What you have to do: Every line of the material below should be repeated exactly.
------------------------------------
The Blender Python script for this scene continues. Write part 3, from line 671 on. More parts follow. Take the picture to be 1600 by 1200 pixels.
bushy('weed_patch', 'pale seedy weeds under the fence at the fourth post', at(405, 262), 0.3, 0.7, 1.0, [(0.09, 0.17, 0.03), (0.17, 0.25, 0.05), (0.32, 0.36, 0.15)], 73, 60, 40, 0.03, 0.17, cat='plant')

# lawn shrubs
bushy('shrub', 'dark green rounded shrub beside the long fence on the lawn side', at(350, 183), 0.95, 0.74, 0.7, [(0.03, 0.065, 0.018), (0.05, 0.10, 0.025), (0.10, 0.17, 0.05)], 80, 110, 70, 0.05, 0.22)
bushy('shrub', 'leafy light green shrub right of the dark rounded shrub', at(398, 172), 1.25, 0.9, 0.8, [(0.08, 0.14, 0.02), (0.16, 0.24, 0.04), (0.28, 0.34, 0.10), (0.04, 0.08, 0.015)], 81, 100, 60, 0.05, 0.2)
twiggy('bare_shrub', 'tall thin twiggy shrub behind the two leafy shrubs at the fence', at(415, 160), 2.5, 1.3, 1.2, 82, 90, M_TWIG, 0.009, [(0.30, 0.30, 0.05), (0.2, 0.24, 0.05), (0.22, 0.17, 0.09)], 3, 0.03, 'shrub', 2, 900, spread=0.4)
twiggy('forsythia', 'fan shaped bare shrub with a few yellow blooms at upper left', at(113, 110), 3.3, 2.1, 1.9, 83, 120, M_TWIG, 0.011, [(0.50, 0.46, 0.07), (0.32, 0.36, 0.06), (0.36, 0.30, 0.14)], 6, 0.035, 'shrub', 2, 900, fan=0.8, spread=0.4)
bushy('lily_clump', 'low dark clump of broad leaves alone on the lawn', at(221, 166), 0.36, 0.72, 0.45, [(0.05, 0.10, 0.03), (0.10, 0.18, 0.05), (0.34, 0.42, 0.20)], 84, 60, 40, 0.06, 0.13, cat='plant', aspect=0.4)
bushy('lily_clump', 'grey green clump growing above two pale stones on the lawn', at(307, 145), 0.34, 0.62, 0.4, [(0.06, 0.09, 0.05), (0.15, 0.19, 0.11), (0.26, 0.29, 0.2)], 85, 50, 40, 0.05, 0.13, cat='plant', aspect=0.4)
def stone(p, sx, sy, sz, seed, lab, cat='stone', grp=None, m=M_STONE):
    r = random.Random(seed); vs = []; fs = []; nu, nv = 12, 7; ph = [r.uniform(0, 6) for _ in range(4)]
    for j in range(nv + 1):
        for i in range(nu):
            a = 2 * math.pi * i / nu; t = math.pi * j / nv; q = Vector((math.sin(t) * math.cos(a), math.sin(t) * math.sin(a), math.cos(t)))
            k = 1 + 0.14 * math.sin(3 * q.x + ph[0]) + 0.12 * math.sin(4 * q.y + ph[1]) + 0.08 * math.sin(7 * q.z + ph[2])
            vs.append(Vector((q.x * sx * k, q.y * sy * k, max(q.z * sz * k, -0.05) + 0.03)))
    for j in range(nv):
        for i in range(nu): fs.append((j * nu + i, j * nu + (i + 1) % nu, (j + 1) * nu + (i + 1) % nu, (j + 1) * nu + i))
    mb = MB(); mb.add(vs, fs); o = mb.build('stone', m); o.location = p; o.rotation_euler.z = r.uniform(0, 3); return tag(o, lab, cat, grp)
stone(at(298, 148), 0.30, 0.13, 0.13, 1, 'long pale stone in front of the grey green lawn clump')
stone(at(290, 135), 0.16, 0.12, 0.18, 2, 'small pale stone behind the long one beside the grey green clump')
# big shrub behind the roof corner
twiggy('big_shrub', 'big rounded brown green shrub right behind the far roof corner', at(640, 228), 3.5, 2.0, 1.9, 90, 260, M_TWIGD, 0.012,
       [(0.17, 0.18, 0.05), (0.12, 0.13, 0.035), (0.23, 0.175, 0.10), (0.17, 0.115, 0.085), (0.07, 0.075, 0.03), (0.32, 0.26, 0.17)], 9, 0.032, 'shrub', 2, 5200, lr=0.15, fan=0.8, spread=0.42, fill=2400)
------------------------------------
Worked solution:
The Blender Python script for this scene continues. Write part 3, from line 671 on. More parts follow. Take the picture to be 1600 by 1200 pixels.
bushy('weed_patch', 'pale seedy weeds under the fence at the fourth post', at(405, 262), 0.3, 0.7, 1.0, [(0.09, 0.17, 0.03), (0.17, 0.25, 0.05), (0.32, 0.36, 0.15)], 73, 60, 40, 0.03, 0.17, cat='plant')

# lawn shrubs
bushy('shrub', 'dark green rounded shrub beside the long fence on the lawn side', at(350, 183), 0.95, 0.74, 0.7, [(0.03, 0.065, 0.018), (0.05, 0.10, 0.025), (0.10, 0.17, 0.05)], 80, 110, 70, 0.05, 0.22)
bushy('shrub', 'leafy light green shrub right of the dark rounded shrub', at(398, 172), 1.25, 0.9, 0.8, [(0.08, 0.14, 0.02), (0.16, 0.24, 0.04), (0.28, 0.34, 0.10), (0.04, 0.08, 0.015)], 81, 100, 60, 0.05, 0.2)
twiggy('bare_shrub', 'tall thin twiggy shrub behind the two leafy shrubs at the fence', at(415, 160), 2.5, 1.3, 1.2, 82, 90, M_TWIG, 0.009, [(0.30, 0.30, 0.05), (0.2, 0.24, 0.05), (0.22, 0.17, 0.09)], 3, 0.03, 'shrub', 2, 900, spread=0.4)
twiggy('forsythia', 'fan shaped bare shrub with a few yellow blooms at upper left', at(113, 110), 3.3, 2.1, 1.9, 83, 120, M_TWIG, 0.011, [(0.50, 0.46, 0.07), (0.32, 0.36, 0.06), (0.36, 0.30, 0.14)], 6, 0.035, 'shrub', 2, 900, fan=0.8, spread=0.4)
bushy('lily_clump', 'low dark clump of broad leaves alone on the lawn', at(221, 166), 0.36, 0.72, 0.45, [(0.05, 0.10, 0.03), (0.10, 0.18, 0.05), (0.34, 0.42, 0.20)], 84, 60, 40, 0.06, 0.13, cat='plant', aspect=0.4)
bushy('lily_clump', 'grey green clump growing above two pale stones on the lawn', at(307, 145), 0.34, 0.62, 0.4, [(0.06, 0.09, 0.05), (0.15, 0.19, 0.11), (0.26, 0.29, 0.2)], 85, 50, 40, 0.05, 0.13, cat='plant', aspect=0.4)
def stone(p, sx, sy, sz, seed, lab, cat='stone', grp=None, m=M_STONE):
    r = random.Random(seed); vs = []; fs = []; nu, nv = 12, 7; ph = [r.uniform(0, 6) for _ in range(4)]
    for j in range(nv + 1):
        for i in range(nu):
            a = 2 * math.pi * i / nu; t = math.pi * j / nv; q = Vector((math.sin(t) * math.cos(a), math.sin(t) * math.sin(a), math.cos(t)))
            k = 1 + 0.14 * math.sin(3 * q.x + ph[0]) + 0.12 * math.sin(4 * q.y + ph[1]) + 0.08 * math.sin(7 * q.z + ph[2])
            vs.append(Vector((q.x * sx * k, q.y * sy * k, max(q.z * sz * k, -0.05) + 0.03)))
    for j in range(nv):
        for i in range(nu): fs.append((j * nu + i, j * nu + (i + 1) % nu, (j + 1) * nu + (i + 1) % nu, (j + 1) * nu + i))
    mb = MB(); mb.add(vs, fs); o = mb.build('stone', m); o.location = p; o.rotation_euler.z = r.uniform(0, 3); return tag(o, lab, cat, grp)
stone(at(298, 148), 0.30, 0.13, 0.13, 1, 'long pale stone in front of the grey green lawn clump')
stone(at(290, 135), 0.16, 0.12, 0.18, 2, 'small pale stone behind the long one beside the grey green clump')
# big shrub behind the roof corner
twiggy('big_shrub', 'big rounded brown green shrub right behind the far roof corner', at(640, 228), 3.5, 2.0, 1.9, 90, 260, M_TWIGD, 0.012,
       [(0.17, 0.18, 0.05), (0.12, 0.13, 0.035), (0.23, 0.175, 0.10), (0.17, 0.115, 0.085), (0.07, 0.075, 0.03), (0.32, 0.26, 0.17)], 9, 0.032, 'shrub', 2, 5200, lr=0.15, fan=0.8, spread=0.42, fill=2400)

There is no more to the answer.